##### Recorded data

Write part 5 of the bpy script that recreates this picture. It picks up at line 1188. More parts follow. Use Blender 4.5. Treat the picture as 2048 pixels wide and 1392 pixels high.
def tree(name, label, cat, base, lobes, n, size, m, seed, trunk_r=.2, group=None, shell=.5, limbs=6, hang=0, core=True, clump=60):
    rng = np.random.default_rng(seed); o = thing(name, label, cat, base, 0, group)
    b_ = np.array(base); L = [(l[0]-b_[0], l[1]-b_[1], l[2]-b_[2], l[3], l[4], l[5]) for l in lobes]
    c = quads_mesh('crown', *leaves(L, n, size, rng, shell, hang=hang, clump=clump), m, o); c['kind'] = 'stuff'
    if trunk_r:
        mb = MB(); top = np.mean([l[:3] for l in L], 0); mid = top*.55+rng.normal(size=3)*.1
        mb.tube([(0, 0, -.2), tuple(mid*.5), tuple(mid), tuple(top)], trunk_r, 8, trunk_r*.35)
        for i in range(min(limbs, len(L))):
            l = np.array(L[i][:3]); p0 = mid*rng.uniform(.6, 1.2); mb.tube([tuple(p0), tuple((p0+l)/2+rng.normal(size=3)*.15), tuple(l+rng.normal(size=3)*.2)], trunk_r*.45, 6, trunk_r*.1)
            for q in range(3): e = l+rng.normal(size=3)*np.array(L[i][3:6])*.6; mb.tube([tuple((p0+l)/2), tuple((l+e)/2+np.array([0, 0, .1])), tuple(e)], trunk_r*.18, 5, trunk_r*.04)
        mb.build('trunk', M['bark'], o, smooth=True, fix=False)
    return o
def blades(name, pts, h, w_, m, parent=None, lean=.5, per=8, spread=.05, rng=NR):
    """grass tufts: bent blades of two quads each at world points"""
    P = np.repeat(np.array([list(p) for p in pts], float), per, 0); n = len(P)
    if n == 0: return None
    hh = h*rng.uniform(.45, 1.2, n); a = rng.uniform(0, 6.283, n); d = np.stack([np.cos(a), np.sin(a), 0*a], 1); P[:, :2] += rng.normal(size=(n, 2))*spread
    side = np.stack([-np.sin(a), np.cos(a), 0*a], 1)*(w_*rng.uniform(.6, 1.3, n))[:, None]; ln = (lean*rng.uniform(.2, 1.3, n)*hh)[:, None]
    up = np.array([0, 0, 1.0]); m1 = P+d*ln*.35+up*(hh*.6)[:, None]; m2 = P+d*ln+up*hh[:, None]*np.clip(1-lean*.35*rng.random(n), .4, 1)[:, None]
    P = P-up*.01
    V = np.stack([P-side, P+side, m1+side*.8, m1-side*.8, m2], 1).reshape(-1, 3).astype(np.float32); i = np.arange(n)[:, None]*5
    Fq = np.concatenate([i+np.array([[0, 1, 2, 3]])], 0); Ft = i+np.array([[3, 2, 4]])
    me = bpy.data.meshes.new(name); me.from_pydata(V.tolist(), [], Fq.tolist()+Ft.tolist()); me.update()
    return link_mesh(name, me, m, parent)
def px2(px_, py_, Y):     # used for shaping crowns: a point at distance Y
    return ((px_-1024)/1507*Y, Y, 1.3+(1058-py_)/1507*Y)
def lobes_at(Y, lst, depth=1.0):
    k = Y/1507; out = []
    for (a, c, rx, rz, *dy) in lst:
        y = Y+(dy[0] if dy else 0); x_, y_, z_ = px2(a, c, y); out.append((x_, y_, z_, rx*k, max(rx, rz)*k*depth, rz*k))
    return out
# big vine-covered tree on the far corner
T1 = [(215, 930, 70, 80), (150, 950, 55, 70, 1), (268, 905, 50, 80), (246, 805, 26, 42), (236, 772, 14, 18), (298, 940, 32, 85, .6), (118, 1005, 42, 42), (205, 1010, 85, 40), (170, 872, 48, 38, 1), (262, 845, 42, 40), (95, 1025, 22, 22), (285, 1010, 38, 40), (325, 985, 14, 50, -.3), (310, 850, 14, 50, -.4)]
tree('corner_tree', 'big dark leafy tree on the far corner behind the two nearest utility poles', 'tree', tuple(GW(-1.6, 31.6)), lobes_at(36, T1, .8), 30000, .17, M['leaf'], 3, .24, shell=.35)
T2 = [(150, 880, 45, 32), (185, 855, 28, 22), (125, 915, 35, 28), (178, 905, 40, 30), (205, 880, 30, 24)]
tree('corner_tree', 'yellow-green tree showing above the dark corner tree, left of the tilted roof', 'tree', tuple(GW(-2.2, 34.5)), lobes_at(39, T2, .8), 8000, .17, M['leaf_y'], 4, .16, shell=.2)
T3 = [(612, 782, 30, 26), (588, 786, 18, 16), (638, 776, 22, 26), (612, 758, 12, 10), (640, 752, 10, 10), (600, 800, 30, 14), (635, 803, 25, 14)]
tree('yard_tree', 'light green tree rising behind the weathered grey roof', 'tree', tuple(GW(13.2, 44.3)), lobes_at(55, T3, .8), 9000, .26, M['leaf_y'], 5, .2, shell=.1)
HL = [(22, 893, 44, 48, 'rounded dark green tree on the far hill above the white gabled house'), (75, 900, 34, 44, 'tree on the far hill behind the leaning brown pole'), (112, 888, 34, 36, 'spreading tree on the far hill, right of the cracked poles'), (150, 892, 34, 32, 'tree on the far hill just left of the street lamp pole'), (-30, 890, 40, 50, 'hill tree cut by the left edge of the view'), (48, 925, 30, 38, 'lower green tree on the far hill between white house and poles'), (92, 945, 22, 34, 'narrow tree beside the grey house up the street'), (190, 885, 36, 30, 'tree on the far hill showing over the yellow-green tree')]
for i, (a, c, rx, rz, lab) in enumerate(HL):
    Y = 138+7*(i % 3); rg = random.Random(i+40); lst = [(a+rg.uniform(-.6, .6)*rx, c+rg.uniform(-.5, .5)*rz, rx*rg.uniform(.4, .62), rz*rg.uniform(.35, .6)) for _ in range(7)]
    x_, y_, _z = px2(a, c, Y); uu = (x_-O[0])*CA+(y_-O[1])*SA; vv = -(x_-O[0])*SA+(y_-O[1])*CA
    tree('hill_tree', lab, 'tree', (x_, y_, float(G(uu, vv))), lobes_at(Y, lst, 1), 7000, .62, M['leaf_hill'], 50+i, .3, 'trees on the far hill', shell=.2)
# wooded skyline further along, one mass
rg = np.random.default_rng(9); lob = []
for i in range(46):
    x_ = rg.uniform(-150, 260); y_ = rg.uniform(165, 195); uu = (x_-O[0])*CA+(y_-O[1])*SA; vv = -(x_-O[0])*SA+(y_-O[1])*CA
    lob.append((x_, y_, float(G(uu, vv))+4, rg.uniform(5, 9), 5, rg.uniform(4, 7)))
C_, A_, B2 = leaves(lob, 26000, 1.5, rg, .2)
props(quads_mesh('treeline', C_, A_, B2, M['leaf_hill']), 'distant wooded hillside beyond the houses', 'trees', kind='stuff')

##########

• Instructions to follow: Retype the listing above in full, with no alterations.

• Written solution:
Write part 5 of the bpy script that recreates this picture. It picks up at line 1188. More parts follow. Use Blender 4.5. Treat the picture as 2048 pixels wide and 1392 pixels high.
def tree(name, label, cat, base, lobes, n, size, m, seed, trunk_r=.2, group=None, shell=.5, limbs=6, hang=0, core=True, clump=60):
    rng = np.random.default_rng(seed); o = thing(name, label, cat, base, 0, group)
    b_ = np.array(base); L = [(l[0]-b_[0], l[1]-b_[1], l[2]-b_[2], l[3], l[4], l[5]) for l in lobes]
    c = quads_mesh('crown', *leaves(L, n, size, rng, shell, hang=hang, clump=clump), m, o); c['kind'] = 'stuff'
    if trunk_r:
        mb = MB(); top = np.mean([l[:3] for l in L], 0); mid = top*.55+rng.normal(size=3)*.1
        mb.tube([(0, 0, -.2), tuple(mid*.5), tuple(mid), tuple(top)], trunk_r, 8, trunk_r*.35)
        for i in range(min(limbs, len(L))):
            l = np.array(L[i][:3]); p0 = mid*rng.uniform(.6, 1.2); mb.tube([tuple(p0), tuple((p0+l)/2+rng.normal(size=3)*.15), tuple(l+rng.normal(size=3)*.2)], trunk_r*.45, 6, trunk_r*.1)
            for q in range(3): e = l+rng.normal(size=3)*np.array(L[i][3:6])*.6; mb.tube([tuple((p0+l)/2), tuple((l+e)/2+np.array([0, 0, .1])), tuple(e)], trunk_r*.18, 5, trunk_r*.04)
        mb.build('trunk', M['bark'], o, smooth=True, fix=False)
    return o
def blades(name, pts, h, w_, m, parent=None, lean=.5, per=8, spread=.05, rng=NR):
    """grass tufts: bent blades of two quads each at world points"""
    P = np.repeat(np.array([list(p) for p in pts], float), per, 0); n = len(P)
    if n == 0: return None
    hh = h*rng.uniform(.45, 1.2, n); a = rng.uniform(0, 6.283, n); d = np.stack([np.cos(a), np.sin(a), 0*a], 1); P[:, :2] += rng.normal(size=(n, 2))*spread
    side = np.stack([-np.sin(a), np.cos(a), 0*a], 1)*(w_*rng.uniform(.6, 1.3, n))[:, None]; ln = (lean*rng.uniform(.2, 1.3, n)*hh)[:, None]
    up = np.array([0, 0, 1.0]); m1 = P+d*ln*.35+up*(hh*.6)[:, None]; m2 = P+d*ln+up*hh[:, None]*np.clip(1-lean*.35*rng.random(n), .4, 1)[:, None]
    P = P-up*.01
    V = np.stack([P-side, P+side, m1+side*.8, m1-side*.8, m2], 1).reshape(-1, 3).astype(np.float32); i = np.arange(n)[:, None]*5
    Fq = np.concatenate([i+np.array([[0, 1, 2, 3]])], 0); Ft = i+np.array([[3, 2, 4]])
    me = bpy.data.meshes.new(name); me.from_pydata(V.tolist(), [], Fq.tolist()+Ft.tolist()); me.update()
    return link_mesh(name, me, m, parent)
def px2(px_, py_, Y):     # used for shaping crowns: a point at distance Y
    return ((px_-1024)/1507*Y, Y, 1.3+(1058-py_)/1507*Y)
def lobes_at(Y, lst, depth=1.0):
    k = Y/1507; out = []
    for (a, c, rx, rz, *dy) in lst:
        y = Y+(dy[0] if dy else 0); x_, y_, z_ = px2(a, c, y); out.append((x_, y_, z_, rx*k, max(rx, rz)*k*depth, rz*k))
    return out
# big vine-covered tree on the far corner
T1 = [(215, 930, 70, 80), (150, 950, 55, 70, 1), (268, 905, 50, 80), (246, 805, 26, 42), (236, 772, 14, 18), (298, 940, 32, 85, .6), (118, 1005, 42, 42), (205, 1010, 85, 40), (170, 872, 48, 38, 1), (262, 845, 42, 40), (95, 1025, 22, 22), (285, 1010, 38, 40), (325, 985, 14, 50, -.3), (310, 850, 14, 50, -.4)]
tree('corner_tree', 'big dark leafy tree on the far corner behind the two nearest utility poles', 'tree', tuple(GW(-1.6, 31.6)), lobes_at(36, T1, .8), 30000, .17, M['leaf'], 3, .24, shell=.35)
T2 = [(150, 880, 45, 32), (185, 855, 28, 22), (125, 915, 35, 28), (178, 905, 40, 30), (205, 880, 30, 24)]
tree('corner_tree', 'yellow-green tree showing above the dark corner tree, left of the tilted roof', 'tree', tuple(GW(-2.2, 34.5)), lobes_at(39, T2, .8), 8000, .17, M['leaf_y'], 4, .16, shell=.2)
T3 = [(612, 782, 30, 26), (588, 786, 18, 16), (638, 776, 22, 26), (612, 758, 12, 10), (640, 752, 10, 10), (600, 800, 30, 14), (635, 803, 25, 14)]
tree('yard_tree', 'light green tree rising behind the weathered grey roof', 'tree', tuple(GW(13.2, 44.3)), lobes_at(55, T3, .8), 9000, .26, M['leaf_y'], 5, .2, shell=.1)
HL = [(22, 893, 44, 48, 'rounded dark green tree on the far hill above the white gabled house'), (75, 900, 34, 44, 'tree on the far hill behind the leaning brown pole'), (112, 888, 34, 36, 'spreading tree on the far hill, right of the cracked poles'), (150, 892, 34, 32, 'tree on the far hill just left of the street lamp pole'), (-30, 890, 40, 50, 'hill tree cut by the left edge of the view'), (48, 925, 30, 38, 'lower green tree on the far hill between white house and poles'), (92, 945, 22, 34, 'narrow tree beside the grey house up the street'), (190, 885, 36, 30, 'tree on the far hill showing over the yellow-green tree')]
for i, (a, c, rx, rz, lab) in enumerate(HL):
    Y = 138+7*(i % 3); rg = random.Random(i+40); lst = [(a+rg.uniform(-.6, .6)*rx, c+rg.uniform(-.5, .5)*rz, rx*rg.uniform(.4, .62), rz*rg.uniform(.35, .6)) for _ in range(7)]
    x_, y_, _z = px2(a, c, Y); uu = (x_-O[0])*CA+(y_-O[1])*SA; vv = -(x_-O[0])*SA+(y_-O[1])*CA
    tree('hill_tree', lab, 'tree', (x_, y_, float(G(uu, vv))), lobes_at(Y, lst, 1), 7000, .62, M['leaf_hill'], 50+i, .3, 'trees on the far hill', shell=.2)
# wooded skyline further along, one mass
rg = np.random.default_rng(9); lob = []
for i in range(46):
    x_ = rg.uniform(-150, 260); y_ = rg.uniform(165, 195); uu = (x_-O[0])*CA+(y_-O[1])*SA; vv = -(x_-O[0])*SA+(y_-O[1])*CA
    lob.append((x_, y_, float(G(uu, vv))+4, rg.uniform(5, 9), 5, rg.uniform(4, 7)))
C_, A_, B2 = leaves(lob, 26000, 1.5, rg, .2)
props(quads_mesh('treeline', C_, A_, B2, M['leaf_hill']), 'distant wooded hillside beyond the houses', 'trees', kind='stuff')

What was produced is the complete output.